Emotions are such private things that they cannot be contemplated even by one’s own self, much less exposed before another. The moment we bestow thought on our emotions, we get disturbed. The agitations in the deeper levels of our being can disturb us to such an extent that we may not even be able to exercise our reason properly at that time, especially when we are in anger or when we are losing ground from every side and there is no hope of any kind whatsoever in the world. Everything seems to be lost: at that time, we are in a mood which is not rational or intellectual.

The student of yoga has to guard himself from the impulses which are characteristic of general human nature. Everyone is a human being, and there are certain features common to all human beings. These impulses of human nature cannot be easily analysed unless we know the stages by which we have descended from the higher levels to the present level in which we are. These impulses, these desires, these attachments, these aversions are not erratic movements of personality. They are natural consequences of the present position we are occupying in this universe in the scheme of evolution—or, we may say, involution.

I shall repeat once again a bare outline of this process of descent, merely for the purpose of regulating our thoughts in the direction of practice. We have not suddenly jumped down from God. There has been a gradual coming down. There has been, as our religions tell us, a mysterious occurrence in the process of creation when the individual sparked off from the cosmic whole. This is what they call the fall in scriptural language—an event that is described practically in every religion in different ways.
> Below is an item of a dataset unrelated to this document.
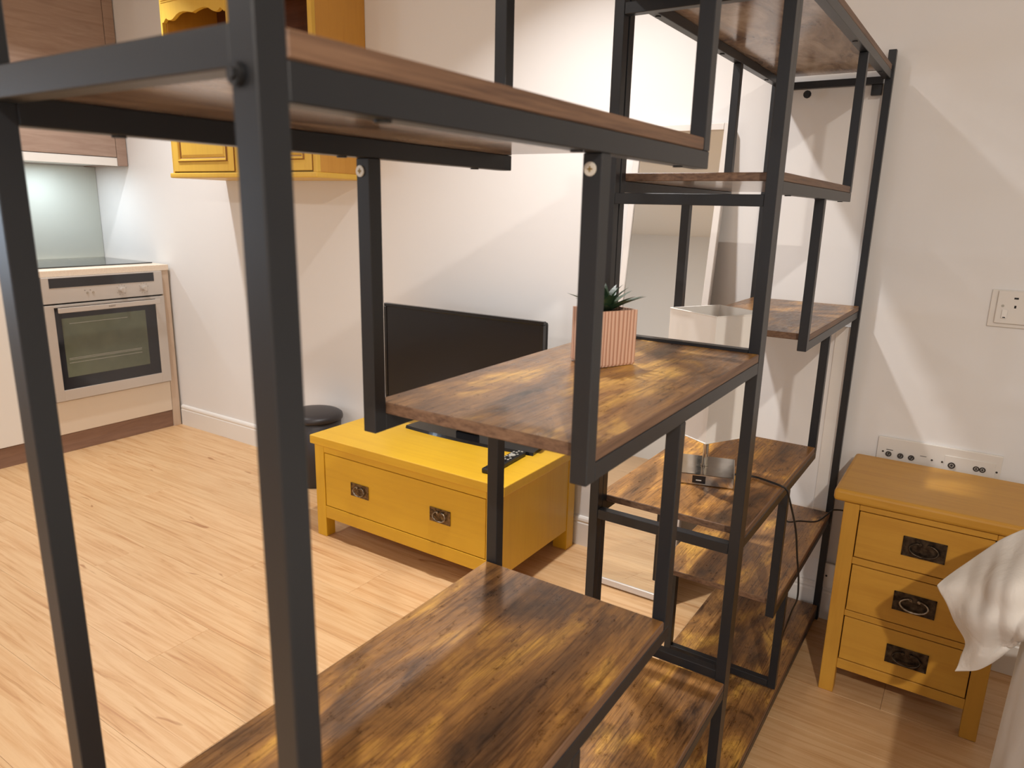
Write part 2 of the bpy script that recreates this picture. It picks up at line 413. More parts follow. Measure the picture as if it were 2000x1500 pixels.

This fall is a catastrophe, a sudden shooting off like a meteor from the whole which is God-being—or one may call it universe, in one’s own language—which is a kind of blow that is struck on that which has been shot off from the whole; and, suddenly, there is a blankness, an unconsciousness. Sometimes we have sympathetic experiences of this type in our own practical life when we become unconscious and we cannot see, we cannot hear, we cannot think; we are blank, completely, due to a sudden shock that has been injected into us.

If we have lost everything and there is nothing, not even one broken needle that we can call our own, we may receive a shock. At that time the mind will cease to think, and there will be a blankness. Even in midday, when the sun is blazing, we will see only darkness everywhere. When sorrow becomes deep, our eyes will become blind and the mind will become turbid at one stroke.

This is a kind of sleep, a coma which condition followed as an immediate result of the separation of this angelic spark from the divine conflagration. We call it the fall of Lucifer, who was an angel. We were all angels; we are not devils, really. But, we look like devils due to some other thing that has happened to us. Originally, we were radiant sparks of divinity—which we are, even now, essentially, basically, at our root. But then this spark, which is radiant, is charged with the power of self-affirmation, which is the Satan we speak of. Satan is that power which affirms an individual existence, independent of God Himself.

Any affirmation independent of God is Satan. This affirmation is preceded by an unconsciousness. There is an obliteration of every kind of awareness.  This condition of unconsciousness, it is said, lasts for some time, and no one knows how long it lasts. Here is a mystery. As the Aitareya Upanishad tells us, there was a great agony felt by each spark, or angel, or the fallen individual, and we are sunk into the ocean of hunger and thirst. There was a cry of agony. It is the loss of soul, the loss of self. The Supreme Self is God, the Universal Being; and, the loss of consciousness of one’s relation to that Being is the loss of selfhood. So, to lose oneself is the worst thing that can happen to anyone.

Now we have lost ourselves and gained the whole world—which means nothing to us, finally. The loss of self is such a loss that one cannot tolerate it for an indefinite period. One cannot even sleep, eternally. The condition of unconsciousness cannot be forever. So, there was a struggle on the part of this fallen individual to rule in hell rather than serve in heaven. As the poet tells us, “It is better to rule in hell than to serve in heaven.” So, we are now ruling in hell because we do not want to serve in heaven, before God.